One of my itches began when I was working for an extended period in the IDEO Mumbai office. I love NPR, and back home in Chicago I would tune into my local public radio station every day. In India, however, I had to rely on the NPR iPhone app. My routine was to listen while eating dinner, but the interaction flow of the app was a continual source of frustration.
The app provided two options to hear the news:
Option 1: The Choose / Listen Loop
One option was to select an audio story from the list, play that story, then return to the app when it finished and pick a different one. This seems straight-forward, but with an average story length of 4 minutes it required too much interaction, especially with my hands covered in rice and dal.
Option 2: Forced Playlist Customization
Alternatively, I could go back and forth ahead of time, making decisions about which stories I wanted to hear, avoiding non-audio stories, and eventually building up a playlist. Not only was this approach cumbersome, but it forced me into a level of customization that I didn’t want. I love NPR because it keeps me up-to-date on all kinds of topics. I didn’t want to manually select stories, I wanted to hear them all.
With a traditional radio you just turn it on and listen, but NPR didn’t support that in their app. The simple experience of an automatic playlist haunted me. As soon as I got back from India I started working on creating News Now, an iPhone app that utilizes the NPR API to automatically play the latest news.
News Now is purposefully small and focused, with little or no interaction required. It automatically creates a playlist of the most recent NPR audio stories, beginning with the hourly news, and begins playing as soon as you open the app. You can drag the playback bar to jump to a particular point in the story, or press and hold to share, but mostly you just launch and listen. It doesn’t try to do everything that the full NPR app does, it just solves my specific critique.
I had designed iPhone apps before, but I had never coded my own.
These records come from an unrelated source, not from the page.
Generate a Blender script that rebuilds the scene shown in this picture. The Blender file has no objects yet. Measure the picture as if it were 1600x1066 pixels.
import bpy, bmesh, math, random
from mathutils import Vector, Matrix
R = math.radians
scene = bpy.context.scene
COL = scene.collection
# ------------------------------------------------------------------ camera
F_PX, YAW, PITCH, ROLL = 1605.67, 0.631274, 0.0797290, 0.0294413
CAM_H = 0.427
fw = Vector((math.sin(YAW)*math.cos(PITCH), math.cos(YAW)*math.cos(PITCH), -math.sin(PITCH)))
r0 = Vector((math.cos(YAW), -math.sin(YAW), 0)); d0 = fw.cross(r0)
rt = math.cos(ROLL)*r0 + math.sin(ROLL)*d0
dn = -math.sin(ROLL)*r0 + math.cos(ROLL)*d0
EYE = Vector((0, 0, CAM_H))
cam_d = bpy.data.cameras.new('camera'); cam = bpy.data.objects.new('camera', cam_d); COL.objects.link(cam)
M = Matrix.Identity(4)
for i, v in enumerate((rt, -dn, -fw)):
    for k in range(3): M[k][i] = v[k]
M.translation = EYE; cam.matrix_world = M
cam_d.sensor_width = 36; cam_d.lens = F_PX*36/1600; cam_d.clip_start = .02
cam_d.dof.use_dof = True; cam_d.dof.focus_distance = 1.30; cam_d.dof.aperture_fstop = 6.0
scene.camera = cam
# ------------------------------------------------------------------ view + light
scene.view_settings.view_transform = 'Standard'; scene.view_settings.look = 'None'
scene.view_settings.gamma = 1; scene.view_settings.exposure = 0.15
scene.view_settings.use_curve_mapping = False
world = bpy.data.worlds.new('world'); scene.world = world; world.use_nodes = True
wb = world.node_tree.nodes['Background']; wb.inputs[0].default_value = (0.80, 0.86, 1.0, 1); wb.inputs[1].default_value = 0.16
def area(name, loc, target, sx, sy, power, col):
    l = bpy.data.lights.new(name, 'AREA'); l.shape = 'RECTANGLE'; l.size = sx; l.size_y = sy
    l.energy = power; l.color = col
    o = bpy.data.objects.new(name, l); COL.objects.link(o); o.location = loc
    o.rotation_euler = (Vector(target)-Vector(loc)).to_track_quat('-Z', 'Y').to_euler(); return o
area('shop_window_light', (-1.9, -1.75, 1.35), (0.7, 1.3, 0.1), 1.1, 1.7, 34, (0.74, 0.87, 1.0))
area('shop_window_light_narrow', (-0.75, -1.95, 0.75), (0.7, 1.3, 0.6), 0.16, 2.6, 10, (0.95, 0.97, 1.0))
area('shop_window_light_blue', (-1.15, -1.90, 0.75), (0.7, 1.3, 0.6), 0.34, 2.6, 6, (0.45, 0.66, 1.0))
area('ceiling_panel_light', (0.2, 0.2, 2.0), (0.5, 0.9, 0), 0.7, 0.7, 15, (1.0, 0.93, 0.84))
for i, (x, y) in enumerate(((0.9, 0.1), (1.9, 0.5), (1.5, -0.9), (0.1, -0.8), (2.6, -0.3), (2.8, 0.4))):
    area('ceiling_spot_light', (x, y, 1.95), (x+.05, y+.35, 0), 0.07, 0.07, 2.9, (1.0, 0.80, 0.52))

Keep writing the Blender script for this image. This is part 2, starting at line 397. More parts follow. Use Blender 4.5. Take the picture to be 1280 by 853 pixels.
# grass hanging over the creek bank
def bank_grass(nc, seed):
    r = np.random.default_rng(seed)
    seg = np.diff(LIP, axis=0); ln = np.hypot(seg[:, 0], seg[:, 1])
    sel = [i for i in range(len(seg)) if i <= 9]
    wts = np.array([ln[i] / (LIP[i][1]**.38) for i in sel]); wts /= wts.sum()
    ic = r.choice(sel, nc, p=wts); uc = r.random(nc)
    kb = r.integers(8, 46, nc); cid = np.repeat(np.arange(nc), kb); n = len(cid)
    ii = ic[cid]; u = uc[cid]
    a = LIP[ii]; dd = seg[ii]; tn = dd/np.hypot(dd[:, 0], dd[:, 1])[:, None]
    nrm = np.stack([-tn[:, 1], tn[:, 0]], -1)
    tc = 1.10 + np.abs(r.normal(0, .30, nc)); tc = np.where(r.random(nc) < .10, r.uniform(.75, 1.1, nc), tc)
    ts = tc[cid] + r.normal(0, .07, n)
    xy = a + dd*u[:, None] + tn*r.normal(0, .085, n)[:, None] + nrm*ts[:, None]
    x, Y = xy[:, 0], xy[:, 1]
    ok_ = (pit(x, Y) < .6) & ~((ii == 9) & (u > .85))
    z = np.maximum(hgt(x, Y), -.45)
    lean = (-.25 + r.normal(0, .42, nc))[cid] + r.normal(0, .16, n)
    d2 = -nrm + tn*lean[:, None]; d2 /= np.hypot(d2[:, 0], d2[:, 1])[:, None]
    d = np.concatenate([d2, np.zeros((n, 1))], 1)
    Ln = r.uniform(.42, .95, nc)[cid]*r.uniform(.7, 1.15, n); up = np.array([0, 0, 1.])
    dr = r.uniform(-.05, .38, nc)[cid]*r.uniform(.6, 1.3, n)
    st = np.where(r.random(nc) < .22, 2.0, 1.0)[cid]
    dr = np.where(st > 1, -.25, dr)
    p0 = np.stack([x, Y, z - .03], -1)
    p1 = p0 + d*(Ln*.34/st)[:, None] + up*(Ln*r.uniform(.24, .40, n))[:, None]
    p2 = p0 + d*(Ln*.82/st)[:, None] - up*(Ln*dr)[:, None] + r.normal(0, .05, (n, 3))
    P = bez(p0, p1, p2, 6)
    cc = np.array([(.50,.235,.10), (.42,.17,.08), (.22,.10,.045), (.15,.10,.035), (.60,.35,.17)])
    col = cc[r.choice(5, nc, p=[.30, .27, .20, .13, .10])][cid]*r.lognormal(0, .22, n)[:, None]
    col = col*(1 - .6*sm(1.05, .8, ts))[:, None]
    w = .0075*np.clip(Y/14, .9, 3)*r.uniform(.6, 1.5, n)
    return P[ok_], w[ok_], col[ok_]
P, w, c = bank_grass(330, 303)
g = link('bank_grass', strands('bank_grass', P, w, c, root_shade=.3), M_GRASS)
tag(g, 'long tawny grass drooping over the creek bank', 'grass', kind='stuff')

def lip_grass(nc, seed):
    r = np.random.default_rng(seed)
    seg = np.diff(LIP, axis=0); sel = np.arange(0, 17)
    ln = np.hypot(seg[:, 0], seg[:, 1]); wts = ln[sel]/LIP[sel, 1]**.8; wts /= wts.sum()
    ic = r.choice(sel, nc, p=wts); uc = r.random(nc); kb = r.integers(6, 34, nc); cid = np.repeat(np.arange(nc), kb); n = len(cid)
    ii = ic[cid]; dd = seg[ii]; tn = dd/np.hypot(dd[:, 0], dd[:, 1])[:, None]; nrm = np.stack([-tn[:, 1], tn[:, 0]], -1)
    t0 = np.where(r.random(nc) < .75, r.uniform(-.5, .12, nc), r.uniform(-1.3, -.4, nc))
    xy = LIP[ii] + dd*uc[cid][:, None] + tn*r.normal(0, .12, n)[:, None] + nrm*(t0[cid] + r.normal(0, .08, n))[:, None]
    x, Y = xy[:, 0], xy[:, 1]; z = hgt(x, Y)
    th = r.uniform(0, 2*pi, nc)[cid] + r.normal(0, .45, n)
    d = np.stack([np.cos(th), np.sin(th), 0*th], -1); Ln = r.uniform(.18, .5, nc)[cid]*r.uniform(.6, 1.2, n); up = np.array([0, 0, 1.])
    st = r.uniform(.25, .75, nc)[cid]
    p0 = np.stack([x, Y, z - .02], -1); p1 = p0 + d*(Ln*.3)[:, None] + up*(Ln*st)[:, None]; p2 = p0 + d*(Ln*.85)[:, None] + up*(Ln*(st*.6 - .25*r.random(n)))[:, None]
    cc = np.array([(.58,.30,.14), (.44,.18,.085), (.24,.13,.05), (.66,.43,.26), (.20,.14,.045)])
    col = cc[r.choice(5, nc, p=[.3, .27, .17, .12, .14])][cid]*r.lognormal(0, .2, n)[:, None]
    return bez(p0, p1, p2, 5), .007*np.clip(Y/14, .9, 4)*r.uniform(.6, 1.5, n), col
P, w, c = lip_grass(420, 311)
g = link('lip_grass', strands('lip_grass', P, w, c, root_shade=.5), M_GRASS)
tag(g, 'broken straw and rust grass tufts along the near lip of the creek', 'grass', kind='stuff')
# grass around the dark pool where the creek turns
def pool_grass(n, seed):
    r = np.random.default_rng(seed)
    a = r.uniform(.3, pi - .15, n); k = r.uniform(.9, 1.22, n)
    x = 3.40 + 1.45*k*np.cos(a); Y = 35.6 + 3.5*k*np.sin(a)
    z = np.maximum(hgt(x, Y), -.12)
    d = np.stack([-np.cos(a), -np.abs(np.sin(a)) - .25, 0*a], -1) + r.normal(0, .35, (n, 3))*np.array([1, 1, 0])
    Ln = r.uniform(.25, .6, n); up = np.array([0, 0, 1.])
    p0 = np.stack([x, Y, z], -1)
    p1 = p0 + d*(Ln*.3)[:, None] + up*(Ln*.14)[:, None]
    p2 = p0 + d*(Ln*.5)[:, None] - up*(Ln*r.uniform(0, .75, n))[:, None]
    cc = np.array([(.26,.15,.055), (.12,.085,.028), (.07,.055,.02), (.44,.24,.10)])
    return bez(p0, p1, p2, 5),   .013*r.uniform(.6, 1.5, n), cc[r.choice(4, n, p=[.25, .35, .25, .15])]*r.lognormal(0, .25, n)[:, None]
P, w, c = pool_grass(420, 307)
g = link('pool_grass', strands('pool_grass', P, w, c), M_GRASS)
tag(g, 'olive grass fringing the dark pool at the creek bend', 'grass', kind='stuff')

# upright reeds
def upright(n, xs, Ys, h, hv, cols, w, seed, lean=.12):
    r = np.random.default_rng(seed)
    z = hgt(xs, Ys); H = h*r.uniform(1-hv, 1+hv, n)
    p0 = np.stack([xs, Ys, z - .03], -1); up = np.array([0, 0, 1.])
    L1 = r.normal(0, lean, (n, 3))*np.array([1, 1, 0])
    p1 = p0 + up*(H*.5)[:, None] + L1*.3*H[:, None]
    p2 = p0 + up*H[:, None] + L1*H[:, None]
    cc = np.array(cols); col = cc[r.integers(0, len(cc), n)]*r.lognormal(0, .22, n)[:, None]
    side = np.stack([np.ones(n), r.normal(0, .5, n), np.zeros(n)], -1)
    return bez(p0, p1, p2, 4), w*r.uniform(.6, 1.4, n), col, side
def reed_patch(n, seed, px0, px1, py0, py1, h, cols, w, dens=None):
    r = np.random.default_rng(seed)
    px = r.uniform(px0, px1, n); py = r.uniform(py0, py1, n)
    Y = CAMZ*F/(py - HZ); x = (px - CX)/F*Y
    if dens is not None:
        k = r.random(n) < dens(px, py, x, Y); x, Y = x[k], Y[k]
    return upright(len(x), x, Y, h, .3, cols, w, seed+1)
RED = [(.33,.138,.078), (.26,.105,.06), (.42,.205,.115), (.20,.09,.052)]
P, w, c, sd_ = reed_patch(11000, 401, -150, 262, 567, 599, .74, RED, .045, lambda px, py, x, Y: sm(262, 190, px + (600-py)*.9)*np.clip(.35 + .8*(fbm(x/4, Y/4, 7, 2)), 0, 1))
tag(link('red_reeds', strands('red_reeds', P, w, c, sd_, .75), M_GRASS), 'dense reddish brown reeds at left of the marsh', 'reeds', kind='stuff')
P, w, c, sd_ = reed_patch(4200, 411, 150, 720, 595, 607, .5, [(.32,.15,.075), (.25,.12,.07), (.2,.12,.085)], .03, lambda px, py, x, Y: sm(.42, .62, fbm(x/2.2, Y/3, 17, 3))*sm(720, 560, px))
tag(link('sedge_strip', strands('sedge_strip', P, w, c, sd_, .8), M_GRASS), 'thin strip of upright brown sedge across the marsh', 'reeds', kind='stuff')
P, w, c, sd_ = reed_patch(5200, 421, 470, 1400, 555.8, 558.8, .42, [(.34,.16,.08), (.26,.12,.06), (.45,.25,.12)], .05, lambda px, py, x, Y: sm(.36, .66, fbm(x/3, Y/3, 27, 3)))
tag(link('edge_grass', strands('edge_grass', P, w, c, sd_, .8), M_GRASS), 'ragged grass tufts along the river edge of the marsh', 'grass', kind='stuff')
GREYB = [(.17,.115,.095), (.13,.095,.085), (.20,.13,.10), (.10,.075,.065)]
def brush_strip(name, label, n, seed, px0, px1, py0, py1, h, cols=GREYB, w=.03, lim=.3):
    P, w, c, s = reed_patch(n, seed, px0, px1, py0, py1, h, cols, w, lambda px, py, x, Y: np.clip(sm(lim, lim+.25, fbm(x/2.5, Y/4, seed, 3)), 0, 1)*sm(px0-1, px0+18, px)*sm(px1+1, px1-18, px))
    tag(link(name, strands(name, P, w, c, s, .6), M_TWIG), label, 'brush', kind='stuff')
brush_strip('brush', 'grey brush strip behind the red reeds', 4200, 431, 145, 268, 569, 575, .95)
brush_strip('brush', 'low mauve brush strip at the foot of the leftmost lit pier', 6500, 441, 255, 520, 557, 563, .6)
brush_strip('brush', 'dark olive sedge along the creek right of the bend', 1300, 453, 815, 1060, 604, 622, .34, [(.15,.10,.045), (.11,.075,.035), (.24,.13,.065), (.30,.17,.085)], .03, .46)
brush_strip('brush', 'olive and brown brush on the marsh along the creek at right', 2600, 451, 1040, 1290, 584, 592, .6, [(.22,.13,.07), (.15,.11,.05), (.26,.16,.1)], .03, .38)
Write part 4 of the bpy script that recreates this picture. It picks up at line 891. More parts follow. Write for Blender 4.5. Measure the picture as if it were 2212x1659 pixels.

Making News Now was a great way to learn something new without the pressure of clients and deadlines. Although it may sound strange, I would encourage you not to collaborate on small side projects like this. Remember, you’re scratching your own itch. An environment where you control the scope and schedule is the perfect opportunity to push yourself to learn something new.
As designers we often get excited about big ideas, but there’s also value in refining the micro-interactions that we experience everyday. Pick something you love, that you know could be a little better, and chip away at it. Personal projects like these are a great way to turn your critique into a creation and learn something new along the way.